▶ _Information shown_:

BEGIN

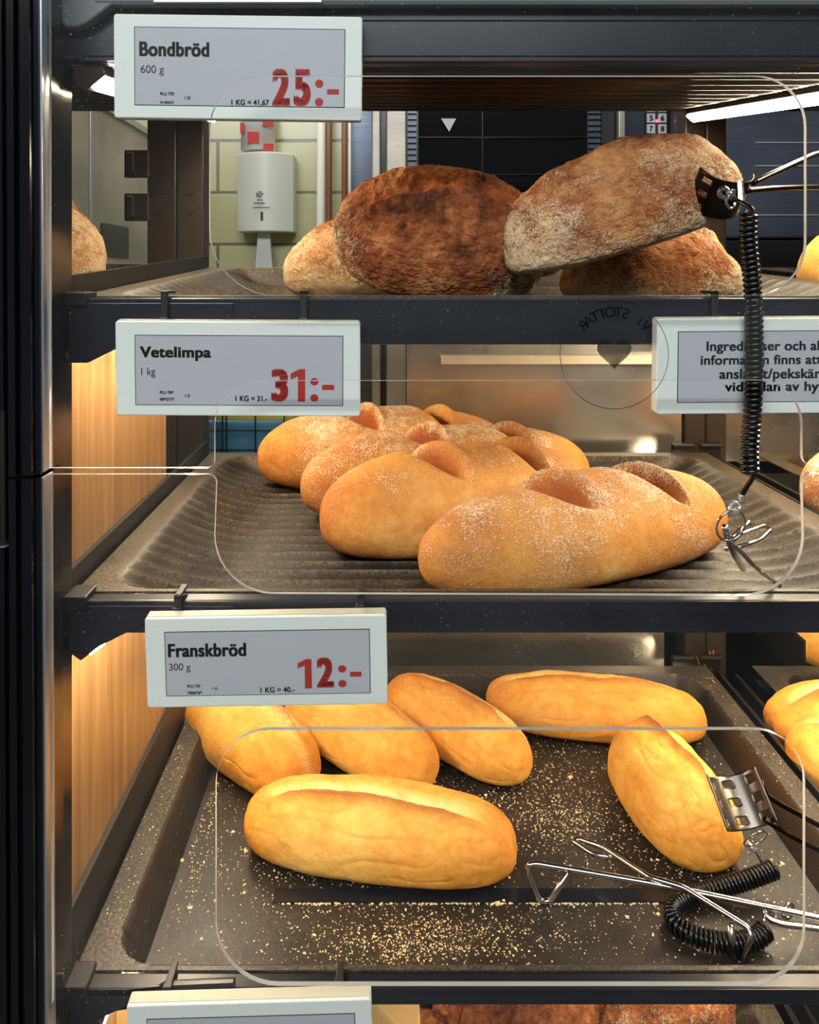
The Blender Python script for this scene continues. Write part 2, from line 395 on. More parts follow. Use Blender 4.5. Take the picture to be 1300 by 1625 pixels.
def loaf_verts(kind, L, W, H, seed, sub=5, opt=None):
    opt = opt or {}
    if sub not in ICO: ICO[sub] = ico(sub)
    p, f = ICO[sub]; rs = np.random.RandomState(seed)
    n = opt.get('n') or {'f': 2.7, 'v': 2.35, 'b': 2.15, 'u': 2.0}[kind]
    rad = np.sqrt(p[:,1]**2+p[:,2]**2)
    q = p/((np.abs(p[:,0])**n+rad**n)**(1/n))[:,None]
    N = np.stack([q[:,0]/L, q[:,1]/W, q[:,2]/H], 1); N /= np.linalg.norm(N, axis=1)[:,None]
    x = q[:,0]*L/2; y = q[:,1]*W/2; bs = opt.get('base', 0.36); z = np.where(q[:,2] > 0, q[:,2]*H*(1-bs), 0)
    tz = np.clip(-q[:,2], 0, 1); z = np.where(q[:,2] <= 0, -H*bs*(1-(1-tz)**1.9), z)
    V = np.stack([x, y, z], 1); base = V.copy(); ux = q[:,0]; uy = q[:,1]; top = sstep(-0.1, 0.6, q[:,2])
    side = sstep(-0.75, -0.2, q[:,2])
    r = min(W, H)
    big = fbm(base*(1/(r*1.1)), seed, 2)
    V += N*(big*0.055*r*side)[:,None]
    slash = np.zeros(len(V)); flour = np.zeros(len(V)); bake = np.full(len(V), 0.5)
    n1 = fbm(base/0.035, seed+11, 4); n2 = fbm(base/0.012, seed+23, 3); nb = fbm(base/0.07, seed+31, 3)
    if kind == 'f':
        k = opt.get('k', 0.12); c = opt.get('c', 0.12)
        s = uy - c - k*ux*1.6 - 0.05*nb - 0.03*n1
        win = sstep(0.88, 0.45, np.abs(ux+0.03))*top
        dep = np.where(s < 0, sstep(-0.07, 0.0, s), np.exp(-(s/0.24)**2))
        ear = np.where(s < -0.03, np.exp(-((s+0.03)/0.13)**2), sstep(0.01, -0.03, s))
        V += N*(win*(-0.20*dep+0.13*ear*(1+0.5*n1)+0.08*n2*dep+0.06*n1*dep)*H)[:,None]
        slash = np.clip(win*np.exp(-((s-0.16)/0.15)**2)*1.4*(0.75+0.6*n2), 0, 1)
        V += N*((0.030*n1+0.009*n2)*H*side)[:,None]
        wr = 1-np.abs(fbm(base*np.array([0.5,1.5,1.5])/0.022, seed+61, 2))*3; wr = np.clip(wr, 0, 1)**2
        V += N*(-0.010*wr*H*side)[:,None]
        bake = 0.33+0.28*nb+0.75*win*np.exp(-((s+0.05)/0.07)**2)+0.15*win*ear-0.3*win*dep*(s > 0)+0.22*sstep(0.5, 1.0, np.abs(ux))+0.12*wr*sstep(-0.2,0.5,q[:,2])
        flour = np.clip(0.25*nb+0.05, 0, 1)+opt.get('flour', 0)*np.exp(-((s+0.25)/0.25)**2)
    elif kind == 'v':
        for (x0, kk, wd0) in opt.get('cuts', ((-0.20, -0.16, 0.24), (0.40, -0.16, 0.17))):
            s = ux - x0 - kk*uy + 0.03*nb
            lens = np.clip(1-((uy-0.02)/0.80)**2, 0, 1)
            win = sstep(0.0, 0.4, q[:,2])*lens; wd = wd0*(0.25+0.75*np.sqrt(lens))
            a = np.clip(-s/wd, 0, 1); b = np.clip(s/(wd*0.26), 0, 1)
            prof = np.where(s < 0, (1-a)**1.35, (1-b)**1.2)
            V += N*(-0.46*H*win*prof*(1+0.2*n1))[:,None]
            lip = np.exp(-((s-wd*0.34)/(wd*0.16))**2)*win
            V += N*(0.06*H*lip)[:,None]
            inside = np.clip(win*prof*2.0-0.15, 0, 1)
            slash = np.maximum(slash, inside*(0.9+0.3*n2)); bake = bake+0.4*inside
        V += N*((0.012*n1+0.004*n2)*H*side)[:,None]
        bake = bake+0.04+0.25*sstep(0.55, 1.0, np.abs(ux))+0.4*nb+0.2*n1*0.5+0.3*sstep(0.35, 0.8, q[:,2])*(0.5+nb)
        flour = 0.30+0.6*nb+0.25*n1+0.15*sstep(0.2, 0.8, q[:,2])+opt.get('flour', 0)
        flour = flour*(1-np.clip(1.5*slash, 0, 1))-0.35*slash
    elif kind == 'b':
        wig = 0.16*fbm(base/0.05, seed+5, 3)
        s = uy - opt.get('c', -0.1) - 0.1*ux + wig
        win = sstep(0.9, 0.6, np.abs(ux))*sstep(0.2, 0.7, q[:,2])
        s = s+0.05*n1
        crack = np.where(s < 0, sstep(-0.06, 0.0, s), np.exp(-(s/0.26)**2))*win
        ledge = np.where(s < -0.02, np.exp(-((s+0.02)/0.16)**2), sstep(0.02, -0.02, s))*win
        V += N*(H*(-0.12*crack+0.09*ledge*(1+0.6*n1)+0.12*crack*n1+0.12*crack*n2))[:,None]
        rid = 1-np.abs(fbm(base/0.045, seed+41, 3))*3.2; rid = np.clip(rid, 0, 1)**3
        fr = 1-np.abs(fbm(base*np.array([0.9,1.3,1.3])/0.0065+0.6*nb[:,None], seed+47, 3))*2.6; fr = np.clip(fr, 0, 1)**2
        V += N*(H*side*(-0.006*rid+0.020*n1+0.020*n2-0.008*fr))[:,None]
        slash = np.clip(crack*(0.7+1.2*n2), 0, 1)*0.9
        bake = 0.52+0.55*nb+0.35*n1*0.6+0.15*rid+0.16*fr-0.06+opt.get('bake', 0)+0.35*crack*sstep(-0.1, 0.3, n1)+0.2*ledge*(s < 0)
        lowside = sstep(0.35, -0.5, q[:,2])+0.55*sstep(0.45, 0.95, np.abs(ux))
        flour = 0.14+0.6*nb+0.45*lowside+0.25*n1+0.3*n2+opt.get('flour', 0)-0.16*fr
        flour = flour*(1-0.9*np.clip(crack*1.5, 0, 1))
    else:
        V += N*((0.02*n1+0.004*n2)*H*side)[:,None]
        bake = 0.35+0.4*nb; flour = 0.1+0.3*nb
    bend = opt.get('bend', 0)
    V[:,1] += bend*W*(ux**2-0.4)
    tap = opt.get('taper', 0)
    V[:,1] *= 1+tap*ux; V[:,2] *= 1+0.5*tap*ux
    # flatten the base and stand it on z = 0
    zb = np.percentile(V[:,2], 3); V[:,2] = np.maximum(V[:,2], zb); V[:,2] -= zb
    return V, f, np.stack([np.clip(slash,0,1), np.clip(flour,0,1), np.clip(bake,0,1.2)], 1)
def rotm(yaw, pitch, roll):
    a, b, c = [math.radians(t) for t in (yaw, pitch, roll)]
    Rz = np.array([[math.cos(a),-math.sin(a),0],[math.sin(a),math.cos(a),0],[0,0,1]])
    Ry = np.array([[math.cos(b),0,math.sin(b)],[0,1,0],[-math.sin(b),0,math.cos(b)]])
    Rx = np.array([[1,0,0],[0,math.cos(c),-math.sin(c)],[0,math.sin(c),math.cos(c)]])
    return Rz @ Ry @ Rx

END

▶ _What to do_:
Leaving out the pictures, repeat the data above exactly.

▶ _Answer to the problem_:
The Blender Python script for this scene continues. Write part 2, from line 395 on. More parts follow. Use Blender 4.5. Take the picture to be 1300 by 1625 pixels.
def loaf_verts(kind, L, W, H, seed, sub=5, opt=None):
    opt = opt or {}
    if sub not in ICO: ICO[sub] = ico(sub)
    p, f = ICO[sub]; rs = np.random.RandomState(seed)
    n = opt.get('n') or {'f': 2.7, 'v': 2.35, 'b': 2.15, 'u': 2.0}[kind]
    rad = np.sqrt(p[:,1]**2+p[:,2]**2)
    q = p/((np.abs(p[:,0])**n+rad**n)**(1/n))[:,None]
    N = np.stack([q[:,0]/L, q[:,1]/W, q[:,2]/H], 1); N /= np.linalg.norm(N, axis=1)[:,None]
    x = q[:,0]*L/2; y = q[:,1]*W/2; bs = opt.get('base', 0.36); z = np.where(q[:,2] > 0, q[:,2]*H*(1-bs), 0)
    tz = np.clip(-q[:,2], 0, 1); z = np.where(q[:,2] <= 0, -H*bs*(1-(1-tz)**1.9), z)
    V = np.stack([x, y, z], 1); base = V.copy(); ux = q[:,0]; uy = q[:,1]; top = sstep(-0.1, 0.6, q[:,2])
    side = sstep(-0.75, -0.2, q[:,2])
    r = min(W, H)
    big = fbm(base*(1/(r*1.1)), seed, 2)
    V += N*(big*0.055*r*side)[:,None]
    slash = np.zeros(len(V)); flour = np.zeros(len(V)); bake = np.full(len(V), 0.5)
    n1 = fbm(base/0.035, seed+11, 4); n2 = fbm(base/0.012, seed+23, 3); nb = fbm(base/0.07, seed+31, 3)
    if kind == 'f':
        k = opt.get('k', 0.12); c = opt.get('c', 0.12)
        s = uy - c - k*ux*1.6 - 0.05*nb - 0.03*n1
        win = sstep(0.88, 0.45, np.abs(ux+0.03))*top
        dep = np.where(s < 0, sstep(-0.07, 0.0, s), np.exp(-(s/0.24)**2))
        ear = np.where(s < -0.03, np.exp(-((s+0.03)/0.13)**2), sstep(0.01, -0.03, s))
        V += N*(win*(-0.20*dep+0.13*ear*(1+0.5*n1)+0.08*n2*dep+0.06*n1*dep)*H)[:,None]
        slash = np.clip(win*np.exp(-((s-0.16)/0.15)**2)*1.4*(0.75+0.6*n2), 0, 1)
        V += N*((0.030*n1+0.009*n2)*H*side)[:,None]
        wr = 1-np.abs(fbm(base*np.array([0.5,1.5,1.5])/0.022, seed+61, 2))*3; wr = np.clip(wr, 0, 1)**2
        V += N*(-0.010*wr*H*side)[:,None]
        bake = 0.33+0.28*nb+0.75*win*np.exp(-((s+0.05)/0.07)**2)+0.15*win*ear-0.3*win*dep*(s > 0)+0.22*sstep(0.5, 1.0, np.abs(ux))+0.12*wr*sstep(-0.2,0.5,q[:,2])
        flour = np.clip(0.25*nb+0.05, 0, 1)+opt.get('flour', 0)*np.exp(-((s+0.25)/0.25)**2)
    elif kind == 'v':
        for (x0, kk, wd0) in opt.get('cuts', ((-0.20, -0.16, 0.24), (0.40, -0.16, 0.17))):
            s = ux - x0 - kk*uy + 0.03*nb
            lens = np.clip(1-((uy-0.02)/0.80)**2, 0, 1)
            win = sstep(0.0, 0.4, q[:,2])*lens; wd = wd0*(0.25+0.75*np.sqrt(lens))
            a = np.clip(-s/wd, 0, 1); b = np.clip(s/(wd*0.26), 0, 1)
            prof = np.where(s < 0, (1-a)**1.35, (1-b)**1.2)
            V += N*(-0.46*H*win*prof*(1+0.2*n1))[:,None]
            lip = np.exp(-((s-wd*0.34)/(wd*0.16))**2)*win
            V += N*(0.06*H*lip)[:,None]
            inside = np.clip(win*prof*2.0-0.15, 0, 1)
            slash = np.maximum(slash, inside*(0.9+0.3*n2)); bake = bake+0.4*inside
        V += N*((0.012*n1+0.004*n2)*H*side)[:,None]
        bake = bake+0.04+0.25*sstep(0.55, 1.0, np.abs(ux))+0.4*nb+0.2*n1*0.5+0.3*sstep(0.35, 0.8, q[:,2])*(0.5+nb)
        flour = 0.30+0.6*nb+0.25*n1+0.15*sstep(0.2, 0.8, q[:,2])+opt.get('flour', 0)
        flour = flour*(1-np.clip(1.5*slash, 0, 1))-0.35*slash
    elif kind == 'b':
        wig = 0.16*fbm(base/0.05, seed+5, 3)
        s = uy - opt.get('c', -0.1) - 0.1*ux + wig
        win = sstep(0.9, 0.6, np.abs(ux))*sstep(0.2, 0.7, q[:,2])
        s = s+0.05*n1
        crack = np.where(s < 0, sstep(-0.06, 0.0, s), np.exp(-(s/0.26)**2))*win
        ledge = np.where(s < -0.02, np.exp(-((s+0.02)/0.16)**2), sstep(0.02, -0.02, s))*win
        V += N*(H*(-0.12*crack+0.09*ledge*(1+0.6*n1)+0.12*crack*n1+0.12*crack*n2))[:,None]
        rid = 1-np.abs(fbm(base/0.045, seed+41, 3))*3.2; rid = np.clip(rid, 0, 1)**3
        fr = 1-np.abs(fbm(base*np.array([0.9,1.3,1.3])/0.0065+0.6*nb[:,None], seed+47, 3))*2.6; fr = np.clip(fr, 0, 1)**2
        V += N*(H*side*(-0.006*rid+0.020*n1+0.020*n2-0.008*fr))[:,None]
        slash = np.clip(crack*(0.7+1.2*n2), 0, 1)*0.9
        bake = 0.52+0.55*nb+0.35*n1*0.6+0.15*rid+0.16*fr-0.06+opt.get('bake', 0)+0.35*crack*sstep(-0.1, 0.3, n1)+0.2*ledge*(s < 0)
        lowside = sstep(0.35, -0.5, q[:,2])+0.55*sstep(0.45, 0.95, np.abs(ux))
        flour = 0.14+0.6*nb+0.45*lowside+0.25*n1+0.3*n2+opt.get('flour', 0)-0.16*fr
        flour = flour*(1-0.9*np.clip(crack*1.5, 0, 1))
    else:
        V += N*((0.02*n1+0.004*n2)*H*side)[:,None]
        bake = 0.35+0.4*nb; flour = 0.1+0.3*nb
    bend = opt.get('bend', 0)
    V[:,1] += bend*W*(ux**2-0.4)
    tap = opt.get('taper', 0)
    V[:,1] *= 1+tap*ux; V[:,2] *= 1+0.5*tap*ux
    # flatten the base and stand it on z = 0
    zb = np.percentile(V[:,2], 3); V[:,2] = np.maximum(V[:,2], zb); V[:,2] -= zb
    return V, f, np.stack([np.clip(slash,0,1), np.clip(flour,0,1), np.clip(bake,0,1.2)], 1)
def rotm(yaw, pitch, roll):
    a, b, c = [math.radians(t) for t in (yaw, pitch, roll)]
    Rz = np.array([[math.cos(a),-math.sin(a),0],[math.sin(a),math.cos(a),0],[0,0,1]])
    Ry = np.array([[math.cos(b),0,math.sin(b)],[0,1,0],[-math.sin(b),0,math.cos(b)]])
    Rx = np.array([[1,0,0],[0,math.cos(c),-math.sin(c)],[0,math.sin(c),math.cos(c)]])
    return Rz @ Ry @ Rx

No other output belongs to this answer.